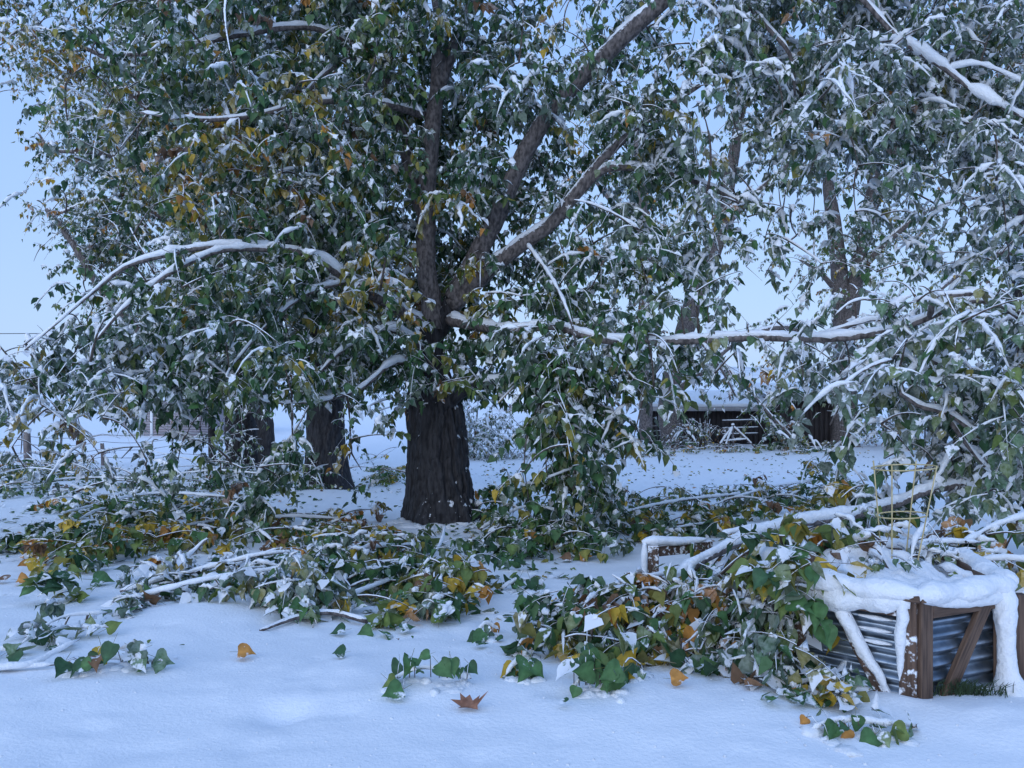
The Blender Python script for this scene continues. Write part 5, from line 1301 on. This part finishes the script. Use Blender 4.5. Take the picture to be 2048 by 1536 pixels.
fallen('snow draped branch tip hanging between the left trunks', [[(640, 770, 10.0, .02, 0), (600, 845, 9.8, .020, 0), (570, 890, 9.7, .020, 0), (538, 925, 9.6, .020, 0), (512, 965, 9.6, .018, 0), (496, 1010, 9.6, .014, 0), (482, 1060, 9.6, .008, 0)], [(540, 925, 9.6, .012, 0), (560, 960, 9.6, .008, 0)]], [(560, 905, 9.6, 0, 14), (545, 930, 9.6, 0, 12), (590, 900, 9.6, 0, 14), (520, 975, 9.5, 0, 18), (510, 1000, 9.5, 0, 18), (525, 1015, 9.6, 0, 14), (500, 1035, 9.5, 0, 12), (490, 1050, 9.5, 0, 8), (600, 870, 9.7, 0, 14)], name='hanging_branch', snow=.75, col=C_GREEN, th=(40, 90), thick=2.6, clod=1.0, droop=(.6, 1.3), spread=.1)

mb = MB(); n = 600
px = rng.uniform(-60, 2100, n); d = 3.1 + 8*rng.random(n)**1.6; x = (px-1024)*d/F; r = rng.uniform(.002, .008, n)
blobs(mb, np.stack([x, d, zg(x, d) + .001], 1), np.stack([r, r, r*.7], 1))
tag(mb.build('snow_crumbs', M_SNOW), 'small crumbs of snow dropped on the open ground', 'snow', kind='stuff')
# --- grass tuft under the front of the bed
M_GRASS = simple('dark_grass', (.02, .04, .02), (.05, .09, .035), 30)
q = fp(0, .28, .03, 0); mb = MB()
n = 260; x = q.x + rng.normal(0, .09, n); y = q.y + rng.normal(0, .02, n) ; z = zg(x, y) - .01
ln = rng.uniform(.03, .10, n); bx = rng.normal(0, .035, n)
P = np.stack([np.stack([x, y, z], 1), np.stack([x+bx*.4, y-.005, z+ln*.7], 1), np.stack([x+bx, y-.02, z+ln], 1)], 1)
V, fs = tubes(P, np.tile(np.array([.0022, .0018, .0006]), (n, 1)), 3, cap=False); mb.add(V, fs)
o = mb.build('grass', M_GRASS); tag(o, 'dark green grass tuft under the corrugated front panel', 'grass', kind='stuff')

tot = 0
seen = {}
for o in scene.objects:
    if o.type == 'MESH': tot += 1
print('objects', len(scene.objects), 'tris', sum(sum(len(p.vertices)-2 for p in m.polygons) for m in bpy.data.meshes if m.users == 1) if False else '')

## SHORT PROBLEM
Repeat the lines of the listing above verbatim, beginning at its first line and ending at the line containing "fallen('snow draped branch", which is included. Omit pictures.

## REPLY TO THE TASK
The Blender Python script for this scene continues. Write part 5, from line 1301 on. This part finishes the script. Use Blender 4.5. Take the picture to be 2048 by 1536 pixels.
fallen('snow draped branch tip hanging between the left trunks', [[(640, 770, 10.0, .02, 0), (600, 845, 9.8, .020, 0), (570, 890, 9.7, .020, 0), (538, 925, 9.6, .020, 0), (512, 965, 9.6, .018, 0), (496, 1010, 9.6, .014, 0), (482, 1060, 9.6, .008, 0)], [(540, 925, 9.6, .012, 0), (560, 960, 9.6, .008, 0)]], [(560, 905, 9.6, 0, 14), (545, 930, 9.6, 0, 12), (590, 900, 9.6, 0, 14), (520, 975, 9.5, 0, 18), (510, 1000, 9.5, 0, 18), (525, 1015, 9.6, 0, 14), (500, 1035, 9.5, 0, 12), (490, 1050, 9.5, 0, 8), (600, 870, 9.7, 0, 14)], name='hanging_branch', snow=.75, col=C_GREEN, th=(40, 90), thick=2.6, clod=1.0, droop=(.6, 1.3), spread=.1)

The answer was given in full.